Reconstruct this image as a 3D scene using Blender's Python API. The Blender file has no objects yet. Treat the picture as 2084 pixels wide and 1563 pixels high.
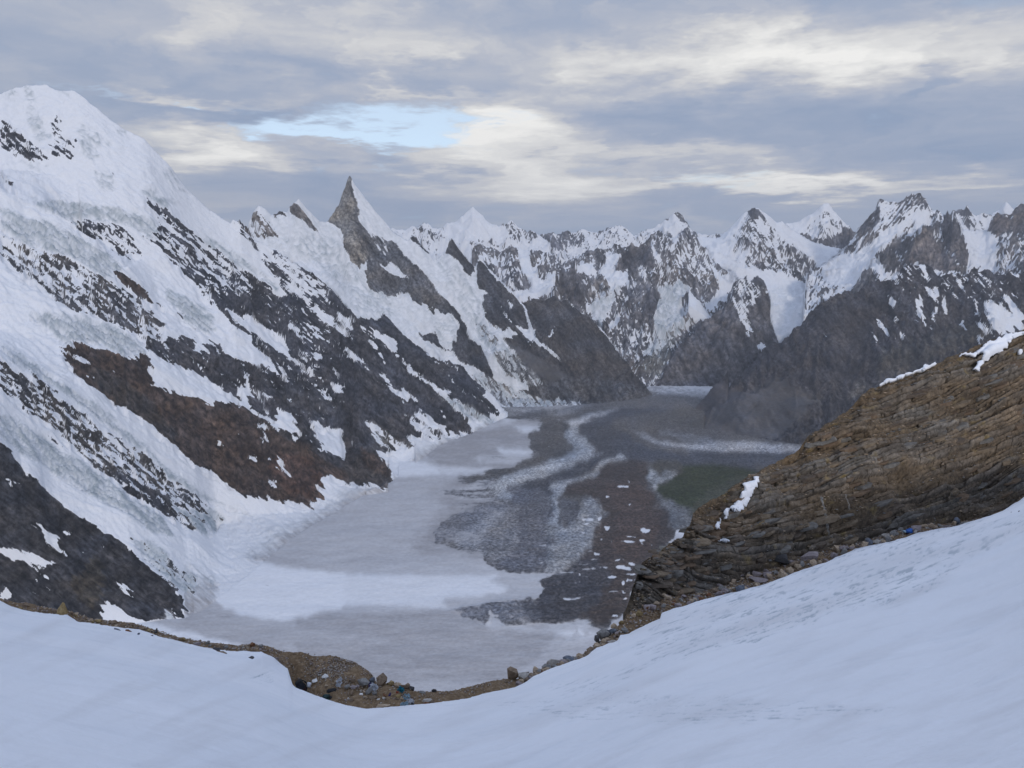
import bpy, bmesh, math, random
import numpy as np
from mathutils import Vector, Matrix

# ------------------------------------------------------------------ camera, world, sun, exposure
SC = bpy.context.scene
COL = SC.collection
IMW, IMH, FPX, PITCH = 2084.0, 1563.0, 1574.0, math.radians(10.12)
cam_data = bpy.data.cameras.new("camera")
cam = bpy.data.objects.new("camera", cam_data)
COL.objects.link(cam)
cam.location = (0, 0, 0)
cam.rotation_euler = (math.radians(90) - PITCH, 0, 0)
cam_data.sensor_width = 36.0
cam_data.lens = FPX * 36.0 / IMW
cam_data.clip_start = 0.1
cam_data.clip_end = 60000
SC.camera = cam

SUN_EL, SUN_AZ = math.radians(22), math.radians(163)      # azimuth from +Y, negative = left
SC.view_settings.view_transform = 'Standard'
SC.view_settings.look = 'None'
SC.view_settings.exposure = 0.0
SC.view_settings.gamma = 1.0
SC.view_settings.use_curve_mapping = False
SC.cycles.use_denoising = True
SC.cycles.max_bounces = 5
SC.cycles.diffuse_bounces = 3
SC.cycles.volume_bounces = 0
SC.cycles.caustics_reflective = False
SC.cycles.caustics_refractive = False

sd = bpy.data.lights.new("sun", 'SUN')
sd.energy = 1.2
sd.angle = math.radians(11)
sd.color = (1.0, 0.90, 0.79)
sun = bpy.data.objects.new("sun", sd)
COL.objects.link(sun)
sdir = Vector((math.sin(SUN_AZ) * math.cos(SUN_EL), math.cos(SUN_AZ) * math.cos(SUN_EL), math.sin(SUN_EL)))
sun.rotation_euler = (-sdir).to_track_quat('-Z', 'Y').to_euler()
sun.location = (0, 0, 500)


class NT:
    """tiny helper round a node tree"""
    def __init__(s, tree):
        s.t = tree
        s.n = tree.nodes
        s.l = tree.links
        s.n.clear()

    def new(s, typ, **kw):
        nd = s.n.new(typ)
        for k, v in kw.items():
            setattr(nd, k, v)
        return nd

    def put(s, sock, v):
        if isinstance(v, bpy.types.NodeSocket):
            s.l.new(v, sock)
        elif isinstance(v, (tuple, list)) and sock.type == 'RGBA' and len(v) == 3:
            sock.default_value = (*v, 1.0)
        else:
            sock.default_value = v

    def m(s, op, a, b=None, c=None, clamp=False):
        nd = s.new('ShaderNodeMath', operation=op)
        nd.use_clamp = clamp
        s.put(nd.inputs[0], a)
        if b is not None:
            s.put(nd.inputs[1], b)
        if c is not None:
            s.put(nd.inputs[2], c)
        return nd.outputs[0]

    def ss(s, v, lo, hi, a=0.0, b=1.0):
        nd = s.new('ShaderNodeMapRange', interpolation_type='SMOOTHSTEP')
        s.put(nd.inputs[0], v)
        nd.inputs[1].default_value, nd.inputs[2].default_value = lo, hi
        nd.inputs[3].default_value, nd.inputs[4].default_value = a, b
        return nd.outputs[0]

    def noise(s, vec, scale, detail=6.0, rough=0.55, dist=0.0, dims='3D', lac=2.0):
        nd = s.new('ShaderNodeTexNoise', noise_dimensions=dims)
        if vec is not None:
            s.put(nd.inputs['Vector'], vec)
        nd.inputs['Scale'].default_value = scale
        nd.inputs['Detail'].default_value = detail
        nd.inputs['Roughness'].default_value = rough
        nd.inputs['Lacunarity'].default_value = lac
        nd.inputs['Distortion'].default_value = dist
        return nd.outputs[0]

    def mix(s, f, a, b, blend='MIX'):
        nd = s.new('ShaderNodeMix', data_type='RGBA', blend_type=blend)
        s.put(nd.inputs[0], f)
        s.put(nd.inputs[6], a)
        s.put(nd.inputs[7], b)
        return nd.outputs[2]

    def xyz(s, x, y, z):
        nd = s.new('ShaderNodeCombineXYZ')
        for i, v in enumerate((x, y, z)):
            s.put(nd.inputs[i], v)
        return nd.outputs[0]

    def ramp(s, f, stops):
        nd = s.new('ShaderNodeValToRGB')
        s.put(nd.inputs[0], f)
        e = nd.color_ramp.elements
        while len(e) < len(stops):
            e.new(0.5)
        for el, (p, c) in zip(e, stops):
            el.position = p
            el.color = (*c, 1.0)
        return nd.outputs[0]


def px_dir(px, py):
    u, v = (np.asarray(px, float) - IMW / 2) / FPX, (IMH / 2 - np.asarray(py, float)) / FPX
    return u, math.cos(PITCH) + v * math.sin(PITCH), -math.sin(PITCH) + v * math.cos(PITCH)


# ---- world: Nishita sky seen through gaps of a procedural cloud deck laid out by direction
W = bpy.data.worlds.new("World")
SC.world = W
W.use_nodes = True
w = NT(W.node_tree)
tc = w.new('ShaderNodeTexCoord').outputs['Generated']
sep = w.new('ShaderNodeSeparateXYZ')
w.l.new(tc, sep.inputs[0])
X, Y, Z = sep.outputs
az = w.m('ARCTAN2', X, Y)
el = w.m('ARCSINE', Z)
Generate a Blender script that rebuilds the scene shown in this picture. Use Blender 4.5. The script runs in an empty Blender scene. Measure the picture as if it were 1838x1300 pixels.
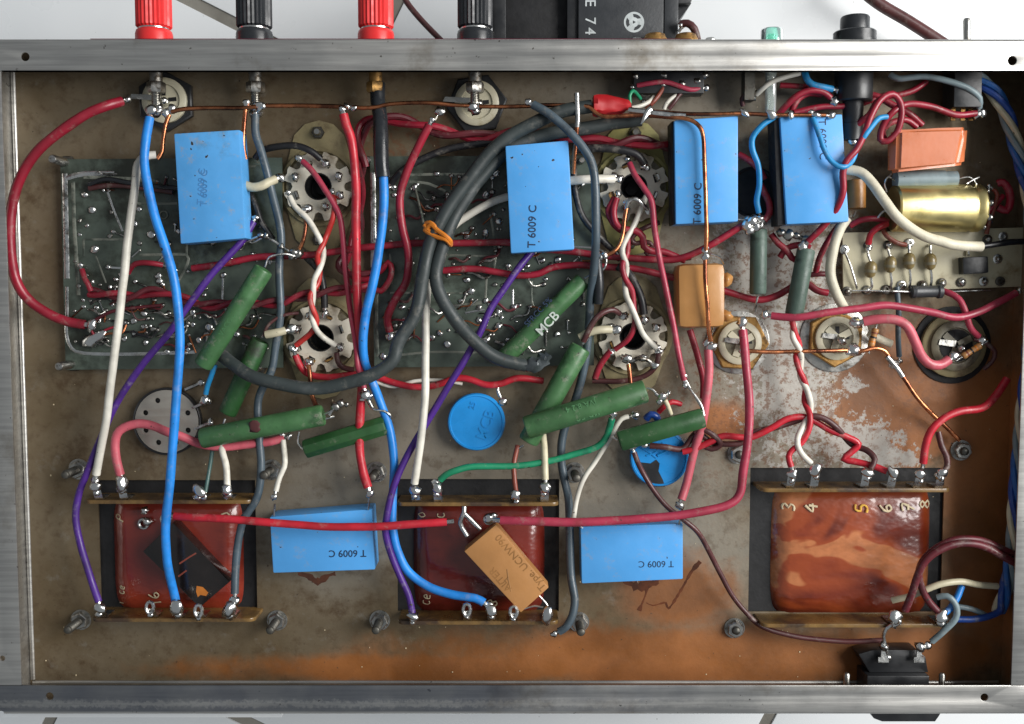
import bpy, bmesh, math, random
from mathutils import Vector, Matrix, noise
from mathutils.geometry import tessellate_polygon
random.seed(7)
U = 0.00025            # one working unit = 0.25 mm
RIM = 118.0            # height of the chassis rim above the plate, in units
HS = 0.85              # height scale of the tables below
S = bpy.context.scene
C = bpy.context.collection
R = math.radians
# ---------------------------------------------------------------- camera
FPX, TILT = 1850.0, R(4.0)
AX = Vector((0, -math.sin(TILT), -math.cos(TILT)))
UPV = Vector((0, math.cos(TILT), -math.sin(TILT)))
CAMP = Vector((0, 0, RIM)) - AX * FPX
cd = bpy.data.cameras.new('camera'); cam = bpy.data.objects.new('camera', cd); C.objects.link(cam)
cd.sensor_fit = 'HORIZONTAL'; cd.sensor_width = 36; cd.lens = 36 * FPX / 1838
cd.clip_start = 0.01; cd.clip_end = 50
cam.location = CAMP * U; cam.rotation_euler = (-TILT, 0, 0)
S.camera = cam
# ---------------------------------------------------------------- light
w = bpy.data.worlds.new('World'); S.world = w; w.use_nodes = True
bg = w.node_tree.nodes['Background']; bg.inputs[0].default_value = (0.86, 0.93, 1.0, 1); bg.inputs[1].default_value = 0.23
def area(name, loc, tgt, sx, sy, power, col):
    l = bpy.data.lights.new(name, 'AREA'); l.shape = 'RECTANGLE'; l.size = sx; l.size_y = sy; l.energy = power; l.color = col
    o = bpy.data.objects.new(name, l); C.objects.link(o); o.location = loc
    o.rotation_euler = (Vector(tgt) - Vector(loc)).to_track_quat('-Z', 'Y').to_euler()
area('window_light', (1.14, 0.28, 0.88), (0.02, 0.0, 0), 0.85, 0.95, 30, (1.0, 0.985, 0.96))
S.view_settings.view_transform = 'Standard'; S.view_settings.look = 'None'
S.view_settings.exposure = 0.2; S.view_settings.gamma = 1
S.render.engine = 'CYCLES'
# ---------------------------------------------------------------- materials
M = {}
def nt(name):
    m = bpy.data.materials.new(name); m.use_nodes = True
    return m, m.node_tree.nodes, m.node_tree.links, m.node_tree.nodes['Principled BSDF']
def mixc(N, L, fac, a, b, mode='MIX'):
    n = N.new('ShaderNodeMix'); n.data_type = 'RGBA'; n.blend_type = mode
    for s, v in ((0, fac), (6, a), (7, b)):
        if hasattr(v, 'is_output'): L.new(v, n.inputs[s])
        elif s == 0: n.inputs[0].default_value = v
        else: n.inputs[s].default_value = (*v[:3], 1)
    return n.outputs[2]
def nz(N, L, vec, scale, detail=4, rough=.55, dist=0):
    n = N.new('ShaderNodeTexNoise'); n.inputs['Scale'].default_value = scale; n.inputs['Detail'].default_value = detail
    n.inputs['Roughness'].default_value = rough; n.inputs['Distortion'].default_value = dist
    if vec: L.new(vec, n.inputs['Vector'])
    return n.outputs[0]
def mrange(N, L, v, a, b, c=0, d=1):
    n = N.new('ShaderNodeMapRange'); n.interpolation_type = 'SMOOTHSTEP'
    L.new(v, n.inputs[0])
    for i, x in enumerate((a, b, c, d)): n.inputs[i + 1].default_value = x
    return n.outputs[0]
def mth(N, L, op, a, b=None):
    n = N.new('ShaderNodeMath'); n.operation = op
    for i, v in enumerate((a, b)):
        if v is None: continue
        if hasattr(v, 'is_output'): L.new(v, n.inputs[i])
        else: n.inputs[i].default_value = v
    return n.outputs[0]
def mat(key, col, rough=.4, metal=0, var=.18, scale=130, dirt=None, dirt_lo=.55, dirt_hi=.7, dscale=60, bump=.0, bscale=400, coat=0, spec=.5, dust=0):
    m, N, L, P = nt(key)
    tc = N.new('ShaderNodeTexCoord'); vec = tc.outputs['Object']
    a = [c * (1 - var) for c in col]; b = [min(1, c * (1 + var)) for c in col]
    o = mixc(N, L, mrange(N, L, nz(N, L, vec, scale), .3, .7), a, b)
    rv = mrange(N, L, nz(N, L, vec, scale * 1.7), .3, .7, max(.03, rough - .1), min(1, rough + .12))
    if dirt:
        f = mrange(N, L, nz(N, L, vec, dscale, 8, .65), dirt_lo, dirt_hi)
        o = mixc(N, L, f, o, dirt)
    if dust:
        o = mixc(N, L, mth(N, L, 'MULTIPLY', mrange(N, L, nz(N, L, vec, 170, 8, .72), .54, .68), dust), o, (.34, .31, .26))
        o = mixc(N, L, mrange(N, L, nz(N, L, vec, 330, 3, .5), .715, .74), o, (.03, .025, .02))
    L.new(o, P.inputs['Base Color']); L.new(rv, P.inputs['Roughness'])
    P.inputs['Metallic'].default_value = metal; P.inputs['Specular IOR Level'].default_value = spec
    P.inputs['Coat Weight'].default_value = coat; P.inputs['Coat Roughness'].default_value = .12
    if bump:
        bn = N.new('ShaderNodeBump'); bn.inputs['Strength'].default_value = bump; bn.inputs['Distance'].default_value = .0006
        L.new(nz(N, L, vec, bscale, 5), bn.inputs['Height']); L.new(bn.outputs[0], P.inputs['Normal'])
    M[key] = m
    return m
GR = (.03, .025, .02)
WK = dict(rough=.40, var=.2, scale=70, bump=.22, bscale=140, dirt_lo=.5, dirt_hi=.8, dscale=90, dust=.3)
mat('red', (.27, .012, .028), dirt=(.12, .012, .014), **WK)
mat('brightred', (.47, .016, .03), dirt=(.2, .012, .016), **WK)
mat('orangered', (.50, .03, .025), dirt=(.25, .02, .016), **WK)
mat('pinkred', (.37, .034, .068), dirt=(.22, .03, .035), **WK)
mat('pink', (.52, .10, .13), dirt=(.30, .06, .07), **WK)
mat('maroon', (.10, .012, .018), dirt=(.04, .01, .01), **WK)
mat('brown', (.075, .022, .022), dirt=(.03, .015, .013), **WK)
mat('rustbrown', (.22, .05, .03), dirt=(.1, .03, .02), **WK)
mat('blue', (.016, .22, .66), dirt=(.012, .13, .40), **WK)
mat('darkblue', (.012, .055, .27), dirt=(.01, .03, .12), **WK)
mat('bundleblue', (.012, .10, .34), dirt=(.01, .05, .18), **WK)
mat('cyanblue', (.015, .24, .52), dirt=(.015, .12, .26), **WK)
mat('white', (.66, .63, .55), dirt=(.42, .38, .30), **WK)
mat('cream', (.55, .50, .35), dirt=(.34, .28, .17), **WK)
mat('purple', (.065, .018, .20), dirt=(.04, .014, .10), **WK)
mat('slate', (.060, .085, .105), dirt=(.03, .04, .05), **WK)
mat('greyblue', (.19, .25, .27), dirt=(.1, .13, .14), **WK)
mat('coax', (.033, .042, .042), dirt=(.075, .085, .085), rough=.5, var=.2, scale=60, bump=.2, bscale=120, dirt_lo=.52, dirt_hi=.8, dscale=80, dust=.2)
mat('black', (.011, .011, .013), dirt=(.035, .033, .03), **WK)
mat('sheath', (.014, .016, .019), rough=.28, bump=.35, bscale=90)
mat('teal', (.05, .11, .10), dirt=(.03, .05, .05), **WK)
mat('green', (.012, .23, .11), dirt=(.01, .11, .06), **WK)
mat('orange', (.62, .19, .015), dirt=(.4, .1, .02), **WK)
mat('sleeve', (.58, .54, .42), rough=.55, dirt=(.36, .32, .22), var=.15, scale=50, bump=.3, bscale=700, dirt_lo=.5, dirt_hi=.8, dscale=70)
mat('copper', (.72, .27, .12), rough=.28, metal=1, dirt=(.20, .07, .04), dirt_lo=.46, dirt_hi=.62, dscale=45, bump=.15)
mat('darkcopper', (.52, .19, .085), rough=.32, metal=1, dirt=(.13, .05, .03), dirt_lo=.45, dirt_hi=.62, dscale=55, bump=.15)
mat('tin', (.62, .62, .60), rough=.28, metal=1, dirt=(.16, .15, .13), dirt_lo=.52, dirt_hi=.68, dscale=160, bump=.4, bscale=350)
mat('solder', (.70, .70, .68), rough=.27, metal=1, dirt=(.15, .13, .11), dirt_lo=.55, dirt_hi=.66, dscale=260, bump=.6, bscale=420)
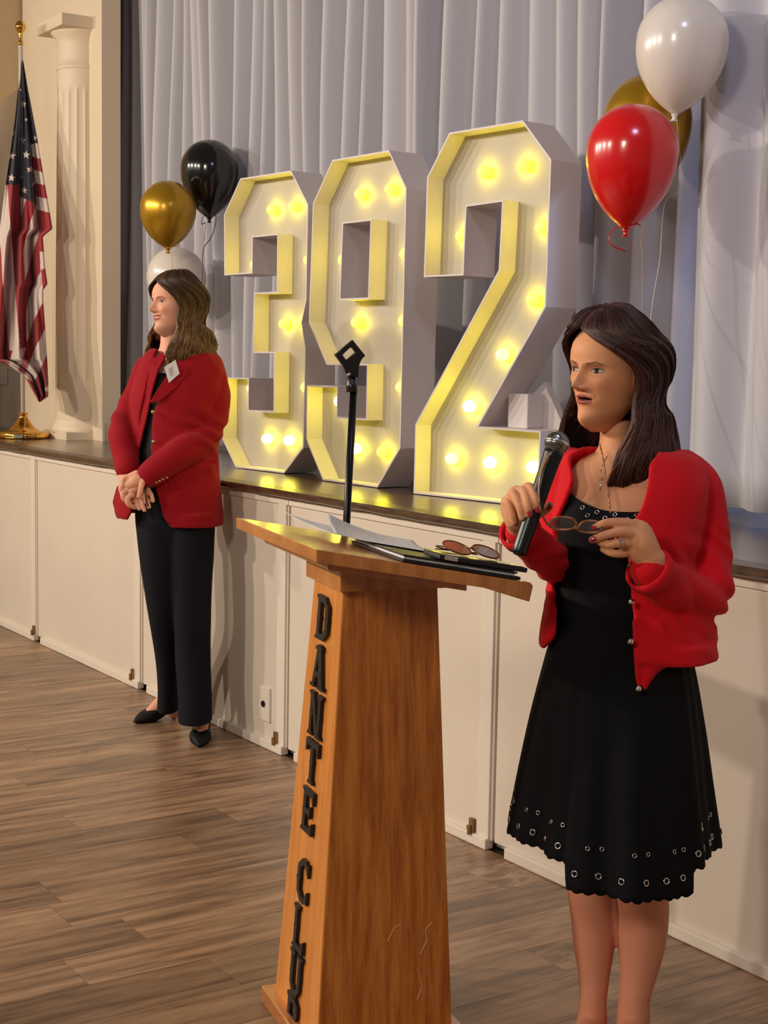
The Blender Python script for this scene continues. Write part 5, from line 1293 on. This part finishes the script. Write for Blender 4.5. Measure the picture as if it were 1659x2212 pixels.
# name tag, ring of dark hair tie
nt_ = [(355, 793), (379, 777), (388, 807), (365, 827)]
bm = bmesh.new(); vs = [bm.verts.new(B_(x, y, -.158 + .012 * (i in (1, 2)))) for i, (x, y) in enumerate(nt_)]; bm.faces.new(vs); tg = bm_obj('name_tag', bm, M_paper, None); sub_parent(tg, wl); md = tg.modifiers.new('t', 'SOLIDIFY'); md.thickness = .0025
M_ink = mat('grey_print', srgb(150, 130, 130), .6); bm = bmesh.new()
for i in range(5):
    s0 = .28 + i * .10
    a = B_(355, 793, -.1605).lerp(B_(365, 827, -.1605), s0); b2 = B_(379, 777, -.1485).lerp(B_(388, 807, -.1485), s0); p, q = a.lerp(b2, .25), a.lerp(b2, .25 + .4 * (1 - .1 * i)); dn = (B_(365, 827, -.158) - B_(355, 793, -.158)).normalized() * .0022
    for vs in [(p, q, q + dn, p + dn)]: bm.faces.new([bm.verts.new(v) for v in vs])
under(bm_obj('printed_lines', bm, M_ink, None), tg)
v, f = tube(smooth_path([G_(312, 1054, -.010), G_(315, 1070, -.014), G_(316, 1082, -.014), G_(320, 1094, -.012)], 5), [(.0045, .003)] * 16, 8); pmesh('wrist_strap', (v, f), M_black, wl)
# pumps
M_shoe = mat('black_velvet_shoe', srgb(11, 9, 11), .6, spec=.3, var=.9, vscale=90)
def shoe(toe, heel):
    d = toe - heel; Ld = d.length; d.normalize(); s = UP.cross(d); v = []; n_ = 20
    # (t along, half width, z bottom, z top)
    sec = [(-.03, .018, .052, .085), (.0, .029, .048, .094), (.10, .032, .042, .090), (.25, .031, .030, .066), (.40, .033, .014, .042), (.52, .036, .004, .045), (.62, .039, .001, .046), (.72, .037, .001, .041), (.82, .029, .002, .034), (.92, .016, .004, .024), (1.0, .004, .007, .014)]
    sec = smooth_path(sec, 3)
    for t, w, zb, zt_ in sec:
        for k in range(n_):
            a = 2 * math.pi * k / n_; x, y = sup(a, w, (zt_ - zb) / 2, 2.6); v.append(heel + d * (t * Ld) + s * x + UP * ((zb + zt_) / 2 + y))
    f = [(i * n_ + k, i * n_ + (k + 1) % n_, (i + 1) * n_ + (k + 1) % n_, (i + 1) * n_ + k) for i in range(len(sec) - 1) for k in range(n_)] + [tuple(range(n_))[::-1], tuple(range((len(sec) - 1) * n_, len(sec) * n_))]
    # open the throat of the shoe
    keep = []
    for q in f:
        c_ = sum((v[i] for i in q), Vector()) / len(q); t = (c_ - heel).dot(d) / Ld; top = c_.z > np.interp(t, [0, .25, .5, .6], [.078, .055, .036, .046]) 
        if top and .03 < t < .56 and abs((c_ - heel).dot(s)) < .027: continue
        keep.append(q)
    o = pmesh('shoe', (v, keep), M_shoe, wl); md = o.modifiers.new('t', 'SOLIDIFY'); md.thickness = .003; md.offset = 1
    hv_, hf_ = tube([heel + d * .012 + UP * .052, heel + d * .010 + UP * .02, heel + d * .008 + UP * .0005], [.017, .008, .0075], 14)
    under(mesh_obj('heel', hv_, hf_, M_shoe, None, True), o)
shoe(sh1t, sh1h); shoe(sh2t, sh2h)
--------------------
**AIM OF THE EXERCISE**
With all pictures left out, please transcribe exactly the lines from the start of the material through the line with "sock.default_value = v".

**EXPECTED ANSWER**
Reconstruct this image as a 3D scene using Blender's Python API. The Blender file has no objects yet. Treat the picture as 2084 pixels wide and 1563 pixels high.
import bpy, bmesh, math, random
import numpy as np
from mathutils import Vector, Matrix

# ------------------------------------------------------------------ camera, world, sun, exposure
SC = bpy.context.scene
COL = SC.collection
IMW, IMH, FPX, PITCH = 2084.0, 1563.0, 1574.0, math.radians(10.12)
cam_data = bpy.data.cameras.new("camera")
cam = bpy.data.objects.new("camera", cam_data)
COL.objects.link(cam)
cam.location = (0, 0, 0)
cam.rotation_euler = (math.radians(90) - PITCH, 0, 0)
cam_data.sensor_width = 36.0
cam_data.lens = FPX * 36.0 / IMW
cam_data.clip_start = 0.1
cam_data.clip_end = 60000
SC.camera = cam

SUN_EL, SUN_AZ = math.radians(22), math.radians(163)      # azimuth from +Y, negative = left
SC.view_settings.view_transform = 'Standard'
SC.view_settings.look = 'None'
SC.view_settings.exposure = 0.0
SC.view_settings.gamma = 1.0
SC.view_settings.use_curve_mapping = False
SC.cycles.use_denoising = True
SC.cycles.max_bounces = 5
SC.cycles.diffuse_bounces = 3
SC.cycles.volume_bounces = 0
SC.cycles.caustics_reflective = False
SC.cycles.caustics_refractive = False

sd = bpy.data.lights.new("sun", 'SUN')
sd.energy = 1.2
sd.angle = math.radians(11)
sd.color = (1.0, 0.90, 0.79)
sun = bpy.data.objects.new("sun", sd)
COL.objects.link(sun)
sdir = Vector((math.sin(SUN_AZ) * math.cos(SUN_EL), math.cos(SUN_AZ) * math.cos(SUN_EL), math.sin(SUN_EL)))
sun.rotation_euler = (-sdir).to_track_quat('-Z', 'Y').to_euler()
sun.location = (0, 0, 500)


class NT:
    """tiny helper round a node tree"""
    def __init__(s, tree):
        s.t = tree
        s.n = tree.nodes
        s.l = tree.links
        s.n.clear()

    def new(s, typ, **kw):
        nd = s.n.new(typ)
        for k, v in kw.items():
            setattr(nd, k, v)
        return nd

    def put(s, sock, v):
        if isinstance(v, bpy.types.NodeSocket):
            s.l.new(v, sock)
        elif isinstance(v, (tuple, list)) and sock.type == 'RGBA' and len(v) == 3:
            sock.default_value = (*v, 1.0)
        else:
            sock.default_value = v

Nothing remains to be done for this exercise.